##### Raw data
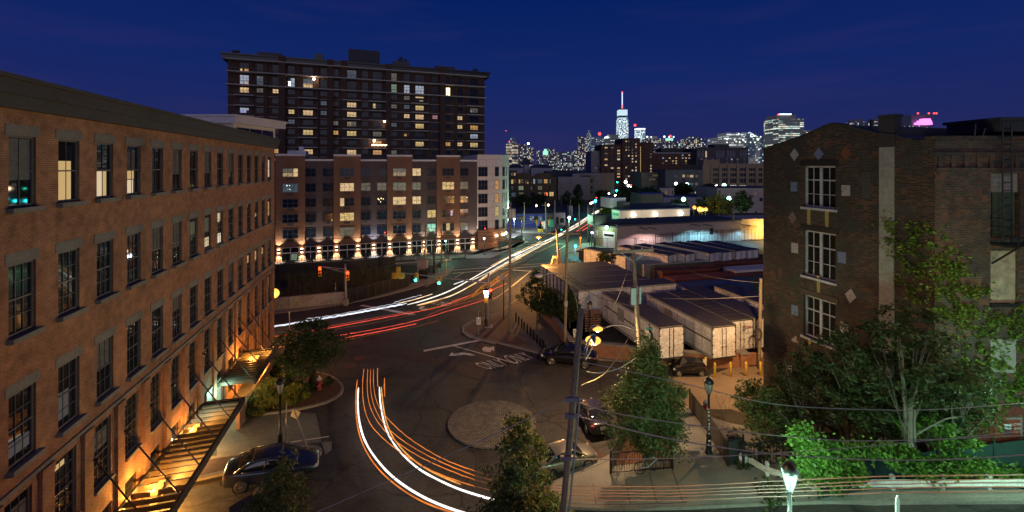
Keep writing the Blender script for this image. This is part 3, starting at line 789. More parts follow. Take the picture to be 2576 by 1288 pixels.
ghol = [(ua(i + 6.87) - .6, ua(i + 6.87) + .6, .9, 3.5) for i in range(0, 15) if i not in (7,)]
mb = MB()
ML.facade(mb, 0, ML.L, -2, 20.3, holes + ghol, .16)
pe, pn = ML.pt(ML.L, 0), ML.pt(0, 0)
back = -ML.n3 * 22
for a, b in ((pe, pe + back), (pn + back, pn), (pe + back, pn + back)):
 mb.quad(a + Vector((0, 0, -2)), b + Vector((0, 0, -2)), b + Vector((0, 0, 20.3)), a + Vector((0, 0, 20.3)))
obj('wall', mb, M['brick_l'], mill)
mb = MB(); mb.quad(pe + Vector((0, 0, 20.2)), pn + Vector((0, 0, 20.2)), pn + back + Vector((0, 0, 20.2)), pe + back + Vector((0, 0, 20.2)))
obj('roof', mb, M['roof'], mill)
mb = MB()
ML.box(mb, -.5, ML.L + .3, 19.86, 20.28, .01, .3); ML.box(mb, -.5, ML.L + .42, 20.28, 20.72, .01, .42); ML.box(mb, -.5, ML.L + .55, 20.72, 20.86, -.3, .56)
for k in range(1, 13): ML.box(mb, k * 3.1, k * 3.1 + .03, 20.3, 20.7, .42, .425)
obj('cornice', mb, M['cornice'], mill)
mb = MB()
ML.box(mb, 0, ML.L, 7.52, 7.66, .001, .09)
obj('belt_course', mb, M['stone'], mill)
for i in range(-3, 15):
 mb = MB(); a = ua(i + 7.37)
 ML.box(mb, a - .26, a + .26, -1, 7.2, .002, .13); ML.box(mb, a - .3, a + .3, 7.2, 7.5, .002, .16)
 obj('pilaster', mb, M['brick_l'], mill)
frU = winmesh(1.12, 2.36, 3, 4, .085, .022, .06, sash=(2,)).mesh('window', M['frame_b'])
frP = winmesh(1.12, 2.36, 2, 2, .085, .022, .06, sash=(1,)).mesh('window', M['frame_b'])
frG = winmesh(1.12, 2.62, 3, 6, .075, .022, .06, sash=(3,)).mesh('window', M['frame_b'])
pane = quadlocal(-.48, .48, .08, 2.28, .02).mesh('pane', M['glass'])
paneG = quadlocal(-.49, .49, .07, 2.55, .02).mesh('pane', M['glass'])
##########
What is being asked:
The data should be printed again unchanged; leave its pictures out.

Response for this exercise:
Keep writing the Blender script for this image. This is part 3, starting at line 789. More parts follow. Take the picture to be 2576 by 1288 pixels.
ghol = [(ua(i + 6.87) - .6, ua(i + 6.87) + .6, .9, 3.5) for i in range(0, 15) if i not in (7,)]
mb = MB()
ML.facade(mb, 0, ML.L, -2, 20.3, holes + ghol, .16)
pe, pn = ML.pt(ML.L, 0), ML.pt(0, 0)
back = -ML.n3 * 22
for a, b in ((pe, pe + back), (pn + back, pn), (pe + back, pn + back)):
 mb.quad(a + Vector((0, 0, -2)), b + Vector((0, 0, -2)), b + Vector((0, 0, 20.3)), a + Vector((0, 0, 20.3)))
obj('wall', mb, M['brick_l'], mill)
mb = MB(); mb.quad(pe + Vector((0, 0, 20.2)), pn + Vector((0, 0, 20.2)), pn + back + Vector((0, 0, 20.2)), pe + back + Vector((0, 0, 20.2)))
obj('roof', mb, M['roof'], mill)
mb = MB()
ML.box(mb, -.5, ML.L + .3, 19.86, 20.28, .01, .3); ML.box(mb, -.5, ML.L + .42, 20.28, 20.72, .01, .42); ML.box(mb, -.5, ML.L + .55, 20.72, 20.86, -.3, .56)
for k in range(1, 13): ML.box(mb, k * 3.1, k * 3.1 + .03, 20.3, 20.7, .42, .425)
obj('cornice', mb, M['cornice'], mill)
mb = MB()
ML.box(mb, 0, ML.L, 7.52, 7.66, .001, .09)
obj('belt_course', mb, M['stone'], mill)
for i in range(-3, 15):
 mb = MB(); a = ua(i + 7.37)
 ML.box(mb, a - .26, a + .26, -1, 7.2, .002, .13); ML.box(mb, a - .3, a + .3, 7.2, 7.5, .002, .16)
 obj('pilaster', mb, M['brick_l'], mill)
frU = winmesh(1.12, 2.36, 3, 4, .085, .022, .06, sash=(2,)).mesh('window', M['frame_b'])
frP = winmesh(1.12, 2.36, 2, 2, .085, .022, .06, sash=(1,)).mesh('window', M['frame_b'])
frG = winmesh(1.12, 2.62, 3, 6, .075, .022, .06, sash=(3,)).mesh('window', M['frame_b'])
pane = quadlocal(-.48, .48, .08, 2.28, .02).mesh('pane', M['glass'])
paneG = quadlocal(-.49, .49, .07, 2.55, .02).mesh('pane', M['glass'])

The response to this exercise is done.